Understanding the distinction between these representations is the key to interpreting any age calculator. The number of years, months and days describes your position on the calendar relative to your birthday. The number of total days or total seconds describes the raw amount of time that has physically elapsed. Both are correct; they simply answer different questions. A robust age calculator presents both, clearly labelled, so you can choose the figure that fits your need — whether that is filling in an official form, planning a milestone celebration, or satisfying a moment of curiosity.
How age is calculated, step by step
Let's walk through precisely how the engine on this page determines your age. The goal is to make the logic transparent, because a calculator you understand is a calculator you can trust. The process can be broken into five clear stages.
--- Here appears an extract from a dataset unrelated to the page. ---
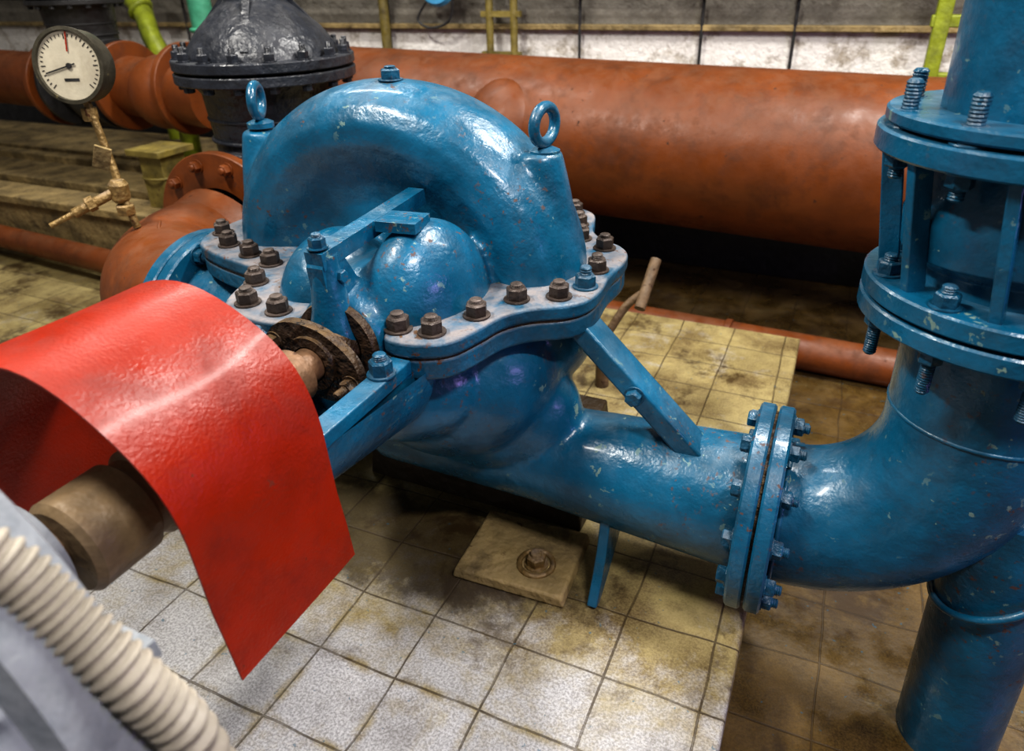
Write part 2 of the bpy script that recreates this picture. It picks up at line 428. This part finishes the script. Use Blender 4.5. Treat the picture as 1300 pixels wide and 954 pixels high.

Step 1 — Capture two precise dates
The calculation needs two anchors: your date of birth and a target date. The target defaults to the current moment, read directly from your device's clock, but you can set it to any past or future date. If you add a birth time, the engine anchors the start to that exact hour and minute; otherwise it assumes midnight at the start of your birth day. Working with full timestamps rather than bare dates is what allows the live seconds counter to be genuinely accurate.
Step 2 — Compare year, month and day separately
To produce the familiar “X years, Y months, Z days” result, the engine compares the two dates one component at a time, starting from the day. It subtracts the birth day from the target day, the birth month from the target month, and the birth year from the target year. Often these subtractions produce negative numbers — for example, if you were born on the 28th but today is the 3rd — and that is where borrowing comes in.
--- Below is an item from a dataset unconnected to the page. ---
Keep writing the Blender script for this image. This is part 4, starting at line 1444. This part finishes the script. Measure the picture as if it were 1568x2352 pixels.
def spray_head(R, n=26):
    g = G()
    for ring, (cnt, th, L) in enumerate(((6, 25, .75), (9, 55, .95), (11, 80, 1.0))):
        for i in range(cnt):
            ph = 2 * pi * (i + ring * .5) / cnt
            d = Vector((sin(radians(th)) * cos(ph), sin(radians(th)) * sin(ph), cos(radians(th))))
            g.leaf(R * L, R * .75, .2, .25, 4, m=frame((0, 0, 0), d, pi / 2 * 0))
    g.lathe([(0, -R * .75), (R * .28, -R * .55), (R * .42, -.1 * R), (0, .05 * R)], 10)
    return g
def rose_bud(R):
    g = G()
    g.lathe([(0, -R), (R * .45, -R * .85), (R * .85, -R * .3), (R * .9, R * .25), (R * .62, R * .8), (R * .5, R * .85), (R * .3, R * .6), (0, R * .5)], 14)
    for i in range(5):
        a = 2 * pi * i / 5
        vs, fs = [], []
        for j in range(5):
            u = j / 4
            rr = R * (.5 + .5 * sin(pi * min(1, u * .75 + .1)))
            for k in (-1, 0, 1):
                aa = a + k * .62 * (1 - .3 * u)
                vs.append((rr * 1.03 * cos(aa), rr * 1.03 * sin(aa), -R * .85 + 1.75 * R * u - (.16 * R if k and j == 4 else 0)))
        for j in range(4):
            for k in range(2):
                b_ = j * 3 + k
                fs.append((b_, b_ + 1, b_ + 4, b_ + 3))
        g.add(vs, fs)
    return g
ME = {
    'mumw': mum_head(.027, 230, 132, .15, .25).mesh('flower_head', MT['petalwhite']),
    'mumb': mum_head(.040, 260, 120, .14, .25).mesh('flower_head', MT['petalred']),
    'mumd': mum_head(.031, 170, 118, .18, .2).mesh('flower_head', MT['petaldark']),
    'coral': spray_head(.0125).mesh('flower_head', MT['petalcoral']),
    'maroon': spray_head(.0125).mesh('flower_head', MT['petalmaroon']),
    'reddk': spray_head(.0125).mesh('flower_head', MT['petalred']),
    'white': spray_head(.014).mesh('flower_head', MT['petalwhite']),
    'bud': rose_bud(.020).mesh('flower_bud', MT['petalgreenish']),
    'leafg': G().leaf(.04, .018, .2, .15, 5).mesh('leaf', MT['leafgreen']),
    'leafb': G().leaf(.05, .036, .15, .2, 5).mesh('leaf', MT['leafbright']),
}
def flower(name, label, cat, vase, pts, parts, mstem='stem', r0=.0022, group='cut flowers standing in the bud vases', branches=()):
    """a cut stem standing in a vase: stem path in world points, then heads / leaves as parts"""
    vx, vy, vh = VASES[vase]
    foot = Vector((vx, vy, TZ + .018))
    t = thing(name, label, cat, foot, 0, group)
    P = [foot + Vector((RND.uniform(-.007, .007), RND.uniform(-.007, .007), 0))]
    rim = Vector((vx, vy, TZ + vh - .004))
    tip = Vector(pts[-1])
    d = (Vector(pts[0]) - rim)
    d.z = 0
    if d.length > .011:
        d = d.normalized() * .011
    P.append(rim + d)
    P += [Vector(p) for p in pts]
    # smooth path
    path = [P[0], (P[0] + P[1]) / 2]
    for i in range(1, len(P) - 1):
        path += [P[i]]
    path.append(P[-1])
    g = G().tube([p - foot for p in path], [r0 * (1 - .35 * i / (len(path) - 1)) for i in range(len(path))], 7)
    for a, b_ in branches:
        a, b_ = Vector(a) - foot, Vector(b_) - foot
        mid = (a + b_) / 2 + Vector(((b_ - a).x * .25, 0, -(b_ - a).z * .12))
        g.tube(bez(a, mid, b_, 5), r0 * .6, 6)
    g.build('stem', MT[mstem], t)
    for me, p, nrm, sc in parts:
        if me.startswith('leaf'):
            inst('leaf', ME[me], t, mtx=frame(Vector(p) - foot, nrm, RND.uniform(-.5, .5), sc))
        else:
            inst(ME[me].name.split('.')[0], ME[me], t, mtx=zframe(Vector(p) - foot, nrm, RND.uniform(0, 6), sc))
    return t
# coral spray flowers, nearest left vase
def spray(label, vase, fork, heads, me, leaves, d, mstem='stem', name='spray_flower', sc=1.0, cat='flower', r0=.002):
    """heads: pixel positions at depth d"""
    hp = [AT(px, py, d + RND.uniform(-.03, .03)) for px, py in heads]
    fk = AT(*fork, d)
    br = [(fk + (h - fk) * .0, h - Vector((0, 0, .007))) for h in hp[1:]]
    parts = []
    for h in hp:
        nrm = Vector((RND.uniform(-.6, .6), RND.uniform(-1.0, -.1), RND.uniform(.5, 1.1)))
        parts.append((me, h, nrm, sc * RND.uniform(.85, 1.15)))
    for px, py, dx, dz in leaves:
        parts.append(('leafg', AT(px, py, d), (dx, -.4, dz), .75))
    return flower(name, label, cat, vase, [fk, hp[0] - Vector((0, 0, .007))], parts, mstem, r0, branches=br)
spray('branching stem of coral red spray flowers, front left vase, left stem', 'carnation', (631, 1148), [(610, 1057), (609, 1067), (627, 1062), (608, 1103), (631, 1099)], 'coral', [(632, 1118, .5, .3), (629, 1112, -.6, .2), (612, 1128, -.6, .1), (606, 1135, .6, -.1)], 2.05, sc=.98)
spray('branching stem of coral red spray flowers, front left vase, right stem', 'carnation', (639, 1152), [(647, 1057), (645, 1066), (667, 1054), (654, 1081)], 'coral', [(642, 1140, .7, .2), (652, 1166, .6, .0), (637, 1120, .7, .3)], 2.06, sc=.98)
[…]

Step 3 — Borrow days and months where needed
This is the heart of correct age calculation. If the day difference is negative, the engine “borrows” a month: it adds the number of days in the previous calendar month to the day count and reduces the month count by one. Crucially, it uses the real length of that specific month — 28, 29, 30 or 31 days — rather than a fixed average. If the month difference is then negative, it borrows a year, adding twelve months and reducing the year count by one. This mirrors exactly how a person counts age on their fingers, which is why the result always matches intuition.
Step 4 — Compute absolute totals
Separately, the engine calculates the total elapsed time by converting both timestamps into a single number of milliseconds and subtracting them. That raw difference is then divided to produce total weeks, total days, total hours, total minutes and total seconds. Because this works on absolute time, every leap day and every variation in month length is automatically and correctly included — there is no approximation involved.
Step 5 — Keep it live
When the target is “now,” the engine sets a timer that recomputes the elapsed total once per second. That is why your seconds tick upward, your minutes roll over and your hours advance while the page is open. You are watching your age progress in real time, second by second.